| Entries with scene source code |
┄┄┄┄┄┄┄┄┄┄┄┄┄┄┄┄┄┄┄┄

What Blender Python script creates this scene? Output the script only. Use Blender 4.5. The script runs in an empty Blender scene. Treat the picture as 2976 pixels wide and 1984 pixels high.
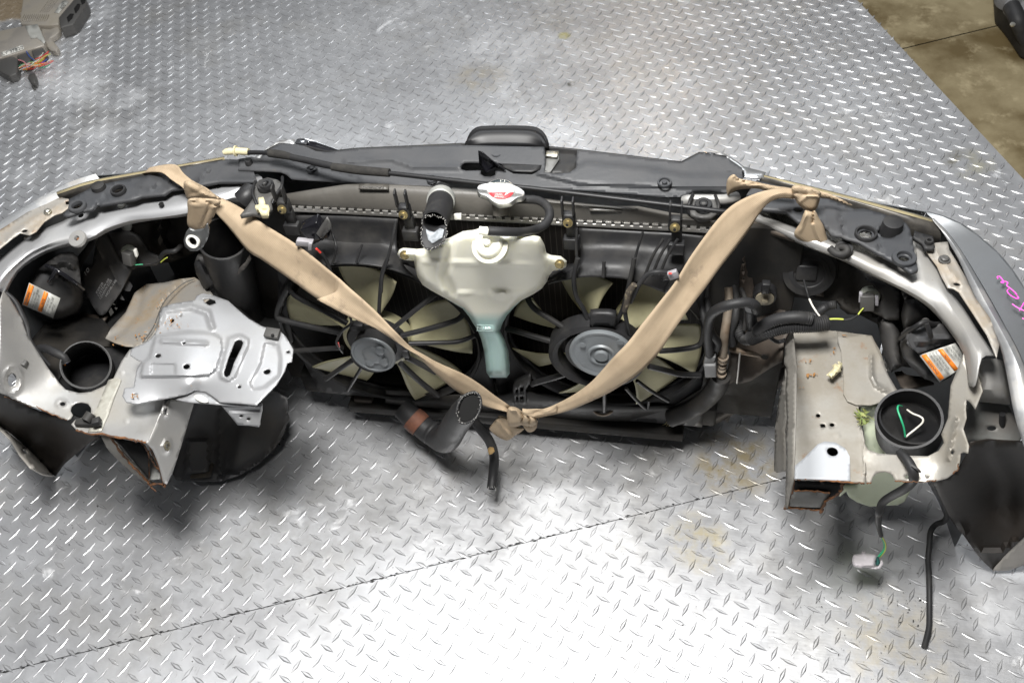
import bpy, bmesh, math, random
import numpy as np
from mathutils import Vector, Matrix
from mathutils.geometry import delaunay_2d_cdt
random.seed(7); RNG = np.random.default_rng(7)
SC = bpy.context.scene
COL = SC.collection

# ------------------------------------------------------------------ camera
F, PIT, ROL, H, PSI = 2845.5, math.radians(49.544), math.radians(-8.170), 1.65, math.radians(-16.1)
_c, _s = math.cos(-PSI), math.sin(-PSI)
CAM = np.array([_s*1.19+.033, -_c*1.19, H])
def ray(x, y):
    x = np.asarray(x, float); y = np.asarray(y, float)
    c, s = math.cos(ROL), math.sin(ROL); u = x-1488; v = y-992; u, v = c*u+s*v, -s*u+c*v
    d = [u/F, math.cos(PIT)-v/F*math.sin(PIT), -math.sin(PIT)-v/F*math.cos(PIT)]
    return np.stack([_c*d[0]-_s*d[1], _s*d[0]+_c*d[1], d[2]+0*d[0]], -1)
fwd = Vector(ray(1488, 992)).normalized()
rgt = (Vector(ray(1489, 992))-Vector(ray(1488, 992))).normalized()
upv = rgt.cross(fwd).normalized()
cam = bpy.data.cameras.new('camera'); camo = bpy.data.objects.new('camera', cam); COL.objects.link(camo)
camo.matrix_world = Matrix(((rgt.x, upv.x, -fwd.x, CAM[0]), (rgt.y, upv.y, -fwd.y, CAM[1]), (rgt.z, upv.z, -fwd.z, CAM[2]), (0, 0, 0, 1)))
cam.sensor_width = 36; cam.lens = F/2976*36; cam.clip_start = .05; cam.clip_end = 100
SC.camera = camo
cam.dof.use_dof = True; cam.dof.focus_distance = 1.62; cam.dof.aperture_fstop = 9

# ------------------------------------------------------------------ world, lamps, exposure
W = bpy.data.worlds.new('World'); SC.world = W; W.use_nodes = True
nt = W.node_tree; bg = nt.nodes['Background']
tc = nt.nodes.new('ShaderNodeTexCoord'); sep = nt.nodes.new('ShaderNodeSeparateXYZ'); cr = nt.nodes.new('ShaderNodeValToRGB')
nt.links.new(tc.outputs['Generated'], sep.inputs[0]); nt.links.new(sep.outputs['Z'], cr.inputs[0]); nt.links.new(cr.outputs[0], bg.inputs['Color'])
cr.color_ramp.elements[0].position = .0; cr.color_ramp.elements[0].color = (.03, .03, .03, 1)
cr.color_ramp.elements[1].position = .92; cr.color_ramp.elements[1].color = (.27, .275, .29, 1)
e = cr.color_ramp.elements.new(.30); e.color = (.035, .035, .035, 1)
e = cr.color_ramp.elements.new(.52); e.color = (.20, .205, .215, 1)
bg.inputs['Strength'].default_value = .54
def lamp(name, loc, aim, power, sx, sy, col=(1, 1, 1)):
    l = bpy.data.lights.new(name, 'AREA'); l.energy = power; l.shape = 'RECTANGLE'; l.size = sx; l.size_y = sy; l.color = col
    o = bpy.data.objects.new(name, l); COL.objects.link(o); o.location = loc
    o.rotation_euler = (Vector(aim)-Vector(loc)).to_track_quat('-Z', 'Y').to_euler(); return o
lamp('key_lamp', (.08, -.60, 2.50), (0.05, -.25, 0), 110, .60, .50, (1, .985, .96))
lamp('ceiling_lamp', (-.6, 2.4, 3.9), (-.1, .6, 0), 84, 3.2, 1.6, (.95, .98, 1))
lamp('warm_lamp', (-.07, 5.0, 3.0), (.21, 1.05, 0), 4, .2, .2, (1, .72, .42))
SC.view_settings.view_transform = 'Standard'; SC.view_settings.look = 'None'; SC.view_settings.gamma = 1
SC.view_settings.exposure = 0.0; SC.view_settings.use_curve_mapping = False
SC.cycles.use_denoising = True; SC.cycles.max_bounces = 8

# ------------------------------------------------------------------ pixel <-> place helpers
class Zm:
    def __init__(s, ox, oy, k): s.o = (ox, oy, k)
    def __call__(s, *p):
        if len(p) == 1: p = p[0]
        return (s.o[0]+p[0]*s.o[2], s.o[1]+p[1]*s.o[2]) + tuple(p[2:])
    def l(s, q): return [s(a) for a in q]
A1 = Zm(0, 400, .42517); A2 = Zm(0, 900, .42517); A3 = Zm(700, 350, .34014); A4 = Zm(1300, 350, .38265)
A5 = Zm(750, 750, .35072); A6 = Zm(1350, 750, .38265); R1 = Zm(2050, 450, .39371); R2 = Zm(2050, 900, .39371)
R4 = Zm(2200, 1250, .46803); H1 = Zm(0, 600, .26782); H2 = Zm(0, 980, .29335); H3 = Zm(2076, 600, .2551)
H4 = Zm(2500, 780, .26787); H5 = Zm(2580, 1150, .35075); H6 = Zm(1960, 850, .2551); M6 = Zm(1100, 1050, .28694)
T3 = Zm(0, 0, .21259); FD = Zm(0, 0, 1.26531); SRC = Zm(0, 0, 1); T5 = Zm(2400, 0, .31894)
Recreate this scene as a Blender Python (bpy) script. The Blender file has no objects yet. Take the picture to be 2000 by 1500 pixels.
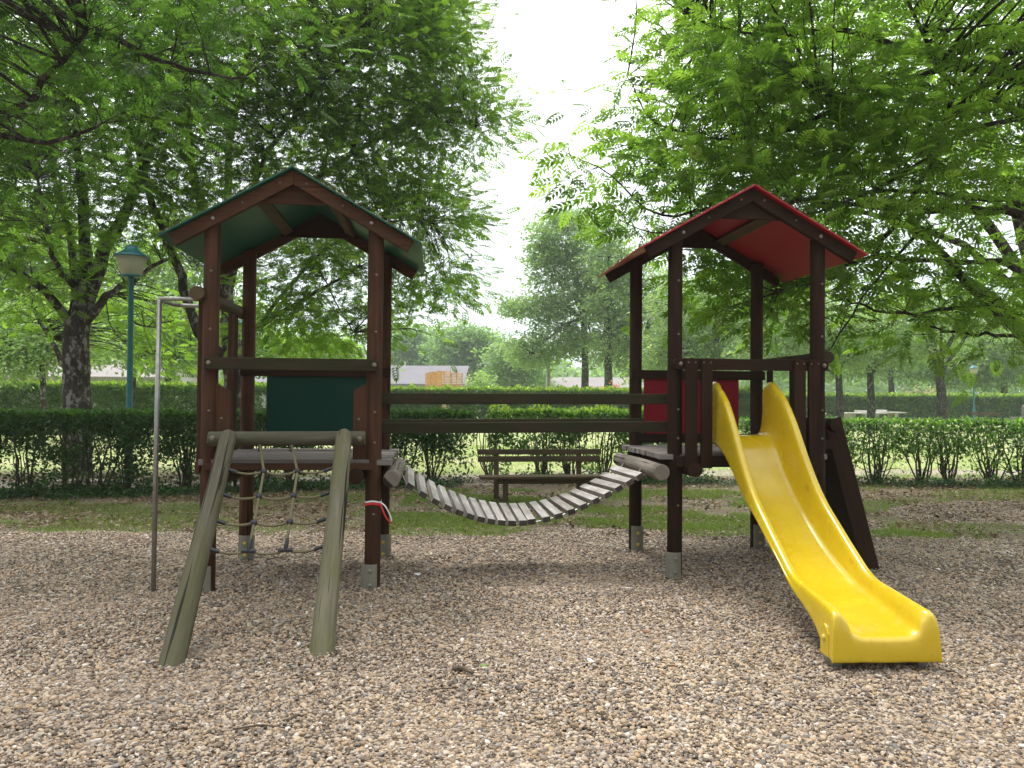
import bpy, bmesh, math, random
import numpy as np
from mathutils import Vector, Matrix, noise as mnoise
C = bpy.context.scene.collection
PI = math.pi
rnd = random.Random(7)
RS = np.random.RandomState(11)

# ------------------------------------------------------------------ camera
EYE = 1.507; PITCH = 0.0199; ROLL = 0.0042; FPX = 1548.24
cam_d = bpy.data.cameras.new('camera'); cam = bpy.data.objects.new('camera', cam_d); C.objects.link(cam)
cam_d.sensor_fit = 'HORIZONTAL'; cam_d.sensor_width = 36; cam_d.lens = 36*FPX/2000
cam_d.clip_start = 0.05; cam_d.clip_end = 3000
cam.matrix_world = Matrix.Translation((0, 0, EYE)) @ Matrix.Rotation(PI/2+PITCH, 4, 'X') @ Matrix.Rotation(ROLL, 4, 'Z')
sc = bpy.context.scene; sc.camera = cam
sc.render.resolution_x = 1024; sc.render.resolution_y = 768
# ------------------------------------------------------------------ sky, sun, exposure
SUN_EL, SUN_AZ = math.radians(66), math.radians(-35)      # azimuth from +Y, negative = left
w = bpy.data.worlds.new('World'); sc.world = w; w.use_nodes = True
nt = w.node_tree; nt.nodes.clear(); N = nt.nodes.new; L = nt.links.new
out = N('ShaderNodeOutputWorld'); bg = N('ShaderNodeBackground'); L(bg.outputs[0], out.inputs[0])
sky = N('ShaderNodeTexSky'); sky.sky_type = 'NISHITA'; sky.sun_disc = False
sky.sun_elevation = SUN_EL; sky.sun_rotation = SUN_AZ
tc = N('ShaderNodeTexCoord'); mp = N('ShaderNodeMapping'); mp.inputs['Scale'].default_value = (1.2, 1.2, 7)
L(tc.outputs['Generated'], mp.inputs[0])
nz = N('ShaderNodeTexNoise'); nz.inputs['Scale'].default_value = 1.6; nz.inputs['Detail'].default_value = 5
L(mp.outputs[0], nz.inputs['Vector'])
sep = N('ShaderNodeSeparateXYZ'); L(tc.outputs['Generated'], sep.inputs[0])
ad = N('ShaderNodeMath'); ad.operation = 'MULTIPLY_ADD'; L(nz.outputs[0], ad.inputs[0]); ad.inputs[1].default_value = .22; L(sep.outputs[2], ad.inputs[2])   # cloud: grey-blue low down, brightest overhead
cr = N('ShaderNodeValToRGB'); L(ad.outputs[0], cr.inputs[0]); ce = cr.color_ramp
ce.elements[0].position = 0.10; ce.elements[0].color = (2.9, 3.5, 3.8, 1)
ce.elements[1].position = 1.0; ce.elements[1].color = (15, 15, 15, 1)
for p_, c_ in ((.19, (3.9, 4.25, 4.4, 1)), (.30, (5.2, 5.4, 5.5, 1)), (.5, (7.6, 7.7, 7.8, 1))):
    e_ = ce.elements.new(p_); e_.color = c_
mx = N('ShaderNodeMix'); mx.data_type = 'RGBA'; mx.inputs[0].default_value = 0.9
sdr = N('ShaderNodeMapRange'); L(sep.outputs[1], sdr.inputs[0]); sdr.inputs[1].default_value = -.8; sdr.inputs[2].default_value = .8; sdr.inputs[3].default_value = .42; sdr.inputs[4].default_value = 1.12   # veiled sun side (+Y) is the brighter half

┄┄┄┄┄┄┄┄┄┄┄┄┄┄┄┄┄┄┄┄

| DESCRIPTION OF THE TASK |
From the records above, copy exactly the stretch from the line holding "Recreate this scene" through the line holding "RS = np.random.RandomState(11)", both ends included, without the pictures.

| FULL RESPONSE |
Recreate this scene as a Blender Python (bpy) script. The Blender file has no objects yet. Take the picture to be 2000 by 1500 pixels.
import bpy, bmesh, math, random
import numpy as np
from mathutils import Vector, Matrix, noise as mnoise
C = bpy.context.scene.collection
PI = math.pi
rnd = random.Random(7)
RS = np.random.RandomState(11)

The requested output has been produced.